Project

How can institutional investors bring in community engagement into impact investing?

Impact Investing Community Engagement Framework

Registering your interest in taking part in the North of Tyne Community Cuppas

If you are an adult living in Newcastle, North Tyneside or Northumberland would like to find out more about taking part in the North of Tyne Community Cuppas then click here to read the FAQs document. To complete a form to register your interest in taking part,please click here. You can also find out more information about the Community Cuppas, including a video and flyer by scrolling down this page.

Why does it matter?

Public engagement in decision-making goes beyond policy-makers and government. Businessand markets affect our lives on all levels and area fundamental part of society in the UK. Place-based impact investing seeks to have a positive local impact - on social and environmental levels - focusing on addressing the needs of a specific place. Place-based investing drives positive outcomes in underinvested areas of the UK. Why a place-based focus? Places matter - they are the places that we live, work, socialise, travel in and through, and contain our community and support networks. Places determine our health and educational outcomes, define access to opportunities, and define our life expectancy.

Impact investing enhances local economic resilience, as well as yielding financial returns. This applies across a range of areas that affect everyday people's lives such as housing, roads, clean energy generation, the high street and banking. The Impact Investing Institute challenges the common myth that investing with impact means sacrificing financial returns and instead builds on responsible and sustainable investment approaches that benefit stakeholders by contributing to solutions that deliver positive impacts alongside a financial return. This project aims to support institutional investors to consider how community engagement can be built into their work on different levels to ensure the real needs of people are reflected in impact investing initiatives on a place-based level.

How will we do this?

We recognise that while there is willingness from many institutional investors to reach out to and engage communities in their work, they don't always know where to start or how to do it. Institutional investors often work on a macro level, meaning they don't work directly with place-based projects for which their investments aim to have a positive social and environmental influence. How do businesses that don't work on the ground ensure the community voice that is essential to their work is embedded in their decision-making? This is where this piece of work comes in. We are working with the Impact Investing Institute to create a framework and set of guidelines for investors that considers the complexities of community engagement when working atan institutional level. The framework will address what level of community engagement is appropriate for investors to take and offer a menu of options for investors, alongside a set of principles about what good community engagement looks like.

How will communities be involved in this process?

It is important to us that we include the real voices of communities in the process of developing this framework. We will be delivering a series of Community Cuppas in the North of Tyne area - one of the place-based pilot areas identified by the Impact Investing Institute - where we will ask members of local communities about who should be involved in decision-making in local impact investing and which principles/criteria should underpin such community engagement. We will be joined by representatives from the North of Tyne Combined Authority as well as local investors, as well as speaking to members of local communities in North Tyneside, Newcastle, and Northumberland. The outcomes of these Community Cuppas will feed directly into the framework.

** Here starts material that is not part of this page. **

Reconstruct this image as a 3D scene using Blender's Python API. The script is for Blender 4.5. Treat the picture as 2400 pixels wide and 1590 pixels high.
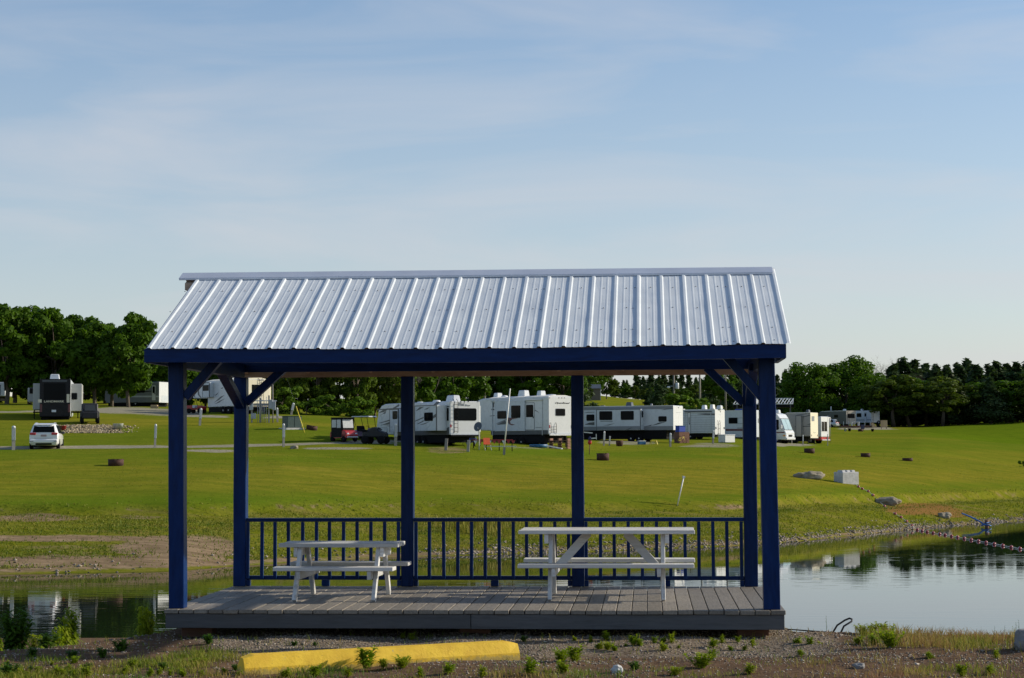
import bpy, bmesh, math, random
import numpy as np
from mathutils import Vector, Matrix
R = math.radians
for o in list(bpy.data.objects):
    bpy.data.objects.remove(o)
SC = bpy.context.scene
COL = SC.collection
random.seed(7)
RNG = np.random.default_rng(11)

# ------------------------------------------------------------------ camera
F = 4498.07            # focal length in photograph pixels (2400 wide)
PITCH, ROLL = 0.0556, -0.0038
CZ = 4.87              # eye height above the water (water is z = 0)
cam_d = bpy.data.cameras.new('camera')
cam = bpy.data.objects.new('camera', cam_d)
COL.objects.link(cam)
cam_d.sensor_width = 36.0
cam_d.lens = F / 2400 * 36.0
cam_d.clip_start, cam_d.clip_end = 0.1, 9000
cam.matrix_world = Matrix.Translation((0, 0, CZ)) @ Matrix.Rotation(math.pi / 2 + PITCH, 4, 'X') @ Matrix.Rotation(ROLL, 4, 'Z')
SC.camera = cam

# ------------------------------------------------------------------ sky and sun
SUN_EL, SUN_AZ = R(24), R(78)       # azimuth clockwise from the view direction (+Y): from the right, a little beyond
world = bpy.data.worlds.new('World')
SC.world = world
world.use_nodes = True
wn, wl = world.node_tree.nodes, world.node_tree.links
wn.clear()
wout = wn.new('ShaderNodeOutputWorld')
bg = wn.new('ShaderNodeBackground')
sky = wn.new('ShaderNodeTexSky')
sky.sky_type = 'NISHITA'
sky.sun_disc = False
sky.sun_elevation = SUN_EL
sky.sun_rotation = SUN_AZ
sky.altitude = 300
sky.air_density, sky.dust_density, sky.ozone_density = 1.0, 1.0, 2.5
tc = wn.new('ShaderNodeTexCoord')
mp = wn.new('ShaderNodeMapping')
mp.inputs['Scale'].default_value = (2.2, 2.2, 13.0)
mp.inputs['Rotation'].default_value = (0, R(7), 0)
n1 = wn.new('ShaderNodeTexNoise')
n1.inputs['Scale'].default_value = 2.1
n1.inputs['Detail'].default_value = 7
n1.inputs['Roughness'].default_value = 0.52
n1.inputs['Distortion'].default_value = 0.55
cr = wn.new('ShaderNodeValToRGB')
cr.color_ramp.elements[0].position = 0.46
cr.color_ramp.elements[0].color = (0, 0, 0, 1)
cr.color_ramp.elements[1].position = 0.78
cr.color_ramp.elements[1].color = (1, 1, 1, 1)
mulc = wn.new('ShaderNodeMath'); mulc.operation = 'MULTIPLY_ADD'; mulc.inputs[1].default_value = 0.36; mulc.inputs[2].default_value = 0.0   # streaks, plus a humid veil that thickens towards the horizon all round
mixc = wn.new('ShaderNodeMixRGB'); mixc.blend_type = 'MIX'
mixc.inputs['Color2'].default_value = (4.68, 4.70, 4.95, 1)
hsv = wn.new('ShaderNodeHueSaturation')
hsv.inputs['Saturation'].default_value = 1.14
wl.new(tc.outputs['Generated'], mp.inputs['Vector'])
wl.new(mp.outputs['Vector'], n1.inputs['Vector'])
wl.new(n1.outputs['Fac'], cr.inputs['Fac'])
wl.new(cr.outputs['Color'], mulc.inputs[0])
sepz = wn.new('ShaderNodeSeparateXYZ')
wl.new(tc.outputs['Generated'], sepz.inputs[0])
veil = wn.new('ShaderNodeMapRange')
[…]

Registering your interest in taking part in the Community Cuppas

If are an adult living in the North of Tyne and you are interested in taking part in the Community Cuppas then please register your interest by completing this short form. It will remain open until 9am on Monday 16 January 2023 so please feel free to share it with others who you think might be interested in participating so they can also register their interest in participating. We will then randomly select 25 people to reflect the diversity of each area and invite them to attend. The Community Cuppas are taking place in Hexham, West End of Newcastle and North Shields on Friday 3rd and Saturday 4th February 2023. Each person who is selected to attend will receive a £25 supermarket or Amazon voucher as a thank you for their time.

If you would like to find out more information about registering your interesting in participating in the Community Cuppas then please have a look at the flyer below or read the FAQs document.

Impact

Our aim is to create a framework that is responsive to the needs of institutional investors, is non-prescriptive in nature, and offers a menu of different options to reflect the diversity of institutional investing structures. We want to create an accessible, concise and practical resource that provides a baseline for what good looks like that clearly demonstrates how community engagement is achievable - and to inspire investors to put it into practice. Throughout this process we are collaborating with investors, such as Schroders, M&G and HSBC, to make sure the framework is fit for purpose and for the audience. A strong research dimension will underpin the process. As a result, we hope that the framework is utilised by institutional investors and used to embed community engagement into their portfolios of work. This has the potential to make a significant and tangible difference to on-the-ground communities in places across the UK that have, until now, faced the consequences of underinvestment, by centring local voices in impact investing initiatives.

The framework will be launched in spring 2023, after which it will be disseminated to institutional investors.